WHAT IS REQUIRED:
Gather all lines in the records below that include the word "picture".

DATA SECTION:
_ _ _
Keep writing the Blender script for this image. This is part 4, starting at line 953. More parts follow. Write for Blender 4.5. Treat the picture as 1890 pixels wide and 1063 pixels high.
_ _ _
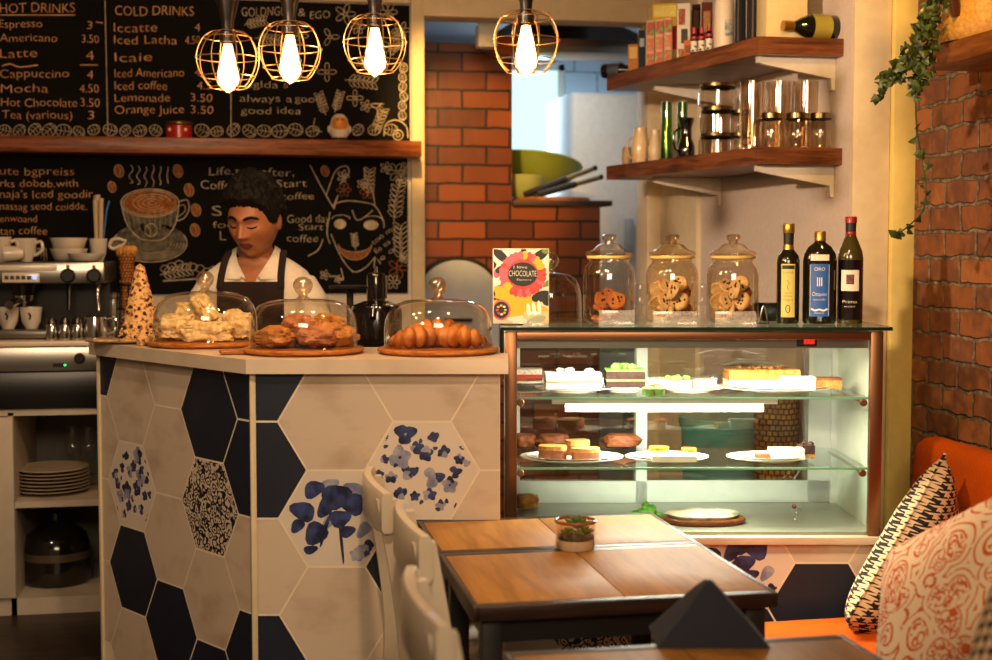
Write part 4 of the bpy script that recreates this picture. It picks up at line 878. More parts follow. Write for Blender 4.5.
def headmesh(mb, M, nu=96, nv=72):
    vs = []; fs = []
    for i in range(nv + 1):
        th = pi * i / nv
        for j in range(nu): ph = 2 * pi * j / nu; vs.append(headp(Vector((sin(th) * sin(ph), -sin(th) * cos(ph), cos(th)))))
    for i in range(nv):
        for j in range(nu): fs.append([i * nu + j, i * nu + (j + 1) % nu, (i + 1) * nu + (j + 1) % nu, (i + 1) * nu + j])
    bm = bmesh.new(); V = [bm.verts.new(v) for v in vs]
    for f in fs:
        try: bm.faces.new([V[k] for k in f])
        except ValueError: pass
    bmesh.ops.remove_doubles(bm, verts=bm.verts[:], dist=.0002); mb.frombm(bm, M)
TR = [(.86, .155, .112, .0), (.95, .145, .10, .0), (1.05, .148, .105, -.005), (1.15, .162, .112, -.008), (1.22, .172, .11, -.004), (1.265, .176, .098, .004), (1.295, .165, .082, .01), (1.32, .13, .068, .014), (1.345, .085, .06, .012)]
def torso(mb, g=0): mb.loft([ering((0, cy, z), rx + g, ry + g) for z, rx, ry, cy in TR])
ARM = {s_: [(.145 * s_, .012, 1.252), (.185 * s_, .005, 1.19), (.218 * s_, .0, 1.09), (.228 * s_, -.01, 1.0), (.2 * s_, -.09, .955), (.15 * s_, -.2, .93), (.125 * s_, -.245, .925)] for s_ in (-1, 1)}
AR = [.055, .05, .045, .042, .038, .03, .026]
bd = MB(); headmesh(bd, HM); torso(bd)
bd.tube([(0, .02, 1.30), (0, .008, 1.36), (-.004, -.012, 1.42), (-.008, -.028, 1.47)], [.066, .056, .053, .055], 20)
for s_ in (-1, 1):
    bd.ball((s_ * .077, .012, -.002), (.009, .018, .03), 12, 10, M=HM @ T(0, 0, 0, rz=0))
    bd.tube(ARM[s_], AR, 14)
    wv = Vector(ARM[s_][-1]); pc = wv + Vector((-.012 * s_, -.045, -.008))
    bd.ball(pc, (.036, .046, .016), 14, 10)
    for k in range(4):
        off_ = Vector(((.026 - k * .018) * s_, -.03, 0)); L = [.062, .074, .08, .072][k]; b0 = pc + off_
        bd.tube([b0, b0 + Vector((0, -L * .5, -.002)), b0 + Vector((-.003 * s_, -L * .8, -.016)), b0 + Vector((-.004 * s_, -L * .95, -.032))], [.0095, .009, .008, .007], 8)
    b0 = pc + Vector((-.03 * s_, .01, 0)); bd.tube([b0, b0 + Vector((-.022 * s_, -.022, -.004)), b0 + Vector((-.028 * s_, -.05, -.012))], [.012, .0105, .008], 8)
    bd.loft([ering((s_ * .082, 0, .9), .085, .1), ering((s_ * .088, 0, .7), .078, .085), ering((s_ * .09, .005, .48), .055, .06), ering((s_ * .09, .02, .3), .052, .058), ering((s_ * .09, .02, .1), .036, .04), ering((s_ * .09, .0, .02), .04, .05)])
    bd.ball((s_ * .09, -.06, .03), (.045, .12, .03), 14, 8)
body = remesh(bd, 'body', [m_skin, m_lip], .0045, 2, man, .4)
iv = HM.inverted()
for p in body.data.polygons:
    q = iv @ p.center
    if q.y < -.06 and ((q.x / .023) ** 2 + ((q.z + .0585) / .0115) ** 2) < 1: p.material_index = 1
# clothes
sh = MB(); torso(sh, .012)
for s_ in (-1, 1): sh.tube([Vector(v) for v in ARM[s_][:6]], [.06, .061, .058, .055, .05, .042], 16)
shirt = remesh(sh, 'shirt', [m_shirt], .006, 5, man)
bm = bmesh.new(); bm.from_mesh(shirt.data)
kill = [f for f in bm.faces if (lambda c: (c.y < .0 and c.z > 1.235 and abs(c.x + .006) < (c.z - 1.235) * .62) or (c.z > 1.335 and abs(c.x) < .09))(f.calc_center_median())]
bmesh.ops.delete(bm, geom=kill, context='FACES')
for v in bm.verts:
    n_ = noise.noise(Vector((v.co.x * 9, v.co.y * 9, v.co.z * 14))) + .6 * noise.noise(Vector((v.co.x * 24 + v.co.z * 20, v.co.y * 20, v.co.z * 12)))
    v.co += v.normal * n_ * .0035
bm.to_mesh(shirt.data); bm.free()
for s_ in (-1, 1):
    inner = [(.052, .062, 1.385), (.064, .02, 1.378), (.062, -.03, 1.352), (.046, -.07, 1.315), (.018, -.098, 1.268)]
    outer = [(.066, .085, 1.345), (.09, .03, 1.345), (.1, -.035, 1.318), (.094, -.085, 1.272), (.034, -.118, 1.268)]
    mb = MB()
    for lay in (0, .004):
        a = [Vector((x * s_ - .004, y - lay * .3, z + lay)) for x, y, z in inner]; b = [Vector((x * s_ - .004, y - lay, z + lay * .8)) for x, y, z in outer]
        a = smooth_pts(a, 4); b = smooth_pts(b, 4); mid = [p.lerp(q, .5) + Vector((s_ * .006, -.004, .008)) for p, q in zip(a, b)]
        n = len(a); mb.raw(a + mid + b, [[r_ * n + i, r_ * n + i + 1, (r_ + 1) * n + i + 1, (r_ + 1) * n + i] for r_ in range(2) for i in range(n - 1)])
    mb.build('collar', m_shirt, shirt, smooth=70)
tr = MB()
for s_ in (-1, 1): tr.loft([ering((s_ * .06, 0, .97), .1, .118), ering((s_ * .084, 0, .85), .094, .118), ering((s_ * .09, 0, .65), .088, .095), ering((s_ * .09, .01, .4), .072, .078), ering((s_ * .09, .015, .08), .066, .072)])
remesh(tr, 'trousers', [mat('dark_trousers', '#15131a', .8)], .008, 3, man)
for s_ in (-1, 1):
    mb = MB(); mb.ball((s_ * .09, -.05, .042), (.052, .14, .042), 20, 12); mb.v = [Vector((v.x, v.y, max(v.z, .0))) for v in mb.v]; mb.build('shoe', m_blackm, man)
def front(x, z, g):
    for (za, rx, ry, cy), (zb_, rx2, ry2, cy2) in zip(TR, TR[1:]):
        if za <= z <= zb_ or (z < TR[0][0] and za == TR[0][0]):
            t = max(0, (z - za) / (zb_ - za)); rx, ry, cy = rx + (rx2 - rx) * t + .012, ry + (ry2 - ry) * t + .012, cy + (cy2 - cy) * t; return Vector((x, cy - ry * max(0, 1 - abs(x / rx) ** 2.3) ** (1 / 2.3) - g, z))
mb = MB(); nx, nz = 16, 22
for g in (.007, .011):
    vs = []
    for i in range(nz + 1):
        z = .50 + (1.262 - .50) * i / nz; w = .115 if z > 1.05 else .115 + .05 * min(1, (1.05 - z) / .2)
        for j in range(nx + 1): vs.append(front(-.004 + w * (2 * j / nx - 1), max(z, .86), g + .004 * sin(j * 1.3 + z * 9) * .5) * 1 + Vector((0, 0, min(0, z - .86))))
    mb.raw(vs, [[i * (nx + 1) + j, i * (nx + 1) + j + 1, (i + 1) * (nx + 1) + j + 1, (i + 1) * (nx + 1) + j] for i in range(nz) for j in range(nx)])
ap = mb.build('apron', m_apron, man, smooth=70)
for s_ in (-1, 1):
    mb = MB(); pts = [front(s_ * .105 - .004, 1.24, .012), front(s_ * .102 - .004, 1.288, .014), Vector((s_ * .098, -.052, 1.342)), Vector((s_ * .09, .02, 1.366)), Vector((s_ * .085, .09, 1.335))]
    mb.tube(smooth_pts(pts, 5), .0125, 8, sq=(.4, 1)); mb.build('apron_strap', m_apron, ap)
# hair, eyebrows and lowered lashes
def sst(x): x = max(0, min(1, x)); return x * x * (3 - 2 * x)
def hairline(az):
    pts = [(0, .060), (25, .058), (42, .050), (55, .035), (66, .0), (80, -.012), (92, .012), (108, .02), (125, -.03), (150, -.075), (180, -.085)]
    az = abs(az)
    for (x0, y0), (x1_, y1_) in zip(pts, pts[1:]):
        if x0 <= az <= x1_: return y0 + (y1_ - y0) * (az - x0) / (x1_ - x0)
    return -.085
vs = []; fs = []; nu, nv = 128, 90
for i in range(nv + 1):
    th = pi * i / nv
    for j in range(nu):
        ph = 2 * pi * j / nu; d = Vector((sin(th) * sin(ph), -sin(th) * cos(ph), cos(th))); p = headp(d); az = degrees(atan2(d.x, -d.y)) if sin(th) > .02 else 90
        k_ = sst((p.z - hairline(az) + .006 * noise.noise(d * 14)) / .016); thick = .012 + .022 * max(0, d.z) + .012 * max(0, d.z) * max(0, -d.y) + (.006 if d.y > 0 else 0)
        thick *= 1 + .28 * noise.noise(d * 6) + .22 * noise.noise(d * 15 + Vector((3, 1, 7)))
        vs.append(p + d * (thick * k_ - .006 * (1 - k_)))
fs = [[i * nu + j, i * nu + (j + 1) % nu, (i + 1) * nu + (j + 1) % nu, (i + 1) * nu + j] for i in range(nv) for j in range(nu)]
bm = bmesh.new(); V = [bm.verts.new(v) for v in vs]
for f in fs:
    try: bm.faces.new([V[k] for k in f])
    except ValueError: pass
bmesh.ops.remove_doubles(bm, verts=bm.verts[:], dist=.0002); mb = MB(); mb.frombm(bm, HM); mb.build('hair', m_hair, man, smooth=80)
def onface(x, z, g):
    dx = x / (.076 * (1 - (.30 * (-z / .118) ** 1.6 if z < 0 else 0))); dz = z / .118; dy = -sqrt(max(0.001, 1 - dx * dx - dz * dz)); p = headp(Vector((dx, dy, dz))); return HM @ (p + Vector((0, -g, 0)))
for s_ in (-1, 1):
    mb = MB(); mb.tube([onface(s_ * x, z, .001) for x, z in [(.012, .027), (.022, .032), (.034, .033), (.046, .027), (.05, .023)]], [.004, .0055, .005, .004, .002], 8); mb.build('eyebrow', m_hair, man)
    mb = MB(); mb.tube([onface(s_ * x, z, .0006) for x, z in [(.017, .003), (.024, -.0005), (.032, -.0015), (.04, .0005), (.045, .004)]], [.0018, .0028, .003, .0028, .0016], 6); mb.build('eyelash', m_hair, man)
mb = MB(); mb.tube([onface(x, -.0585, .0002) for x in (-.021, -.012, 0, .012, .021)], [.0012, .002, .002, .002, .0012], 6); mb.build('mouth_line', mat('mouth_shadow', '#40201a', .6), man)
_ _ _
TASK RESULT:
Keep writing the Blender script for this image. This is part 4, starting at line 953. More parts follow. Write for Blender 4.5. Treat the picture as 1890 pixels wide and 1063 pixels high.
Write part 4 of the bpy script that recreates this picture. It picks up at line 878. More parts follow. Write for Blender 4.5.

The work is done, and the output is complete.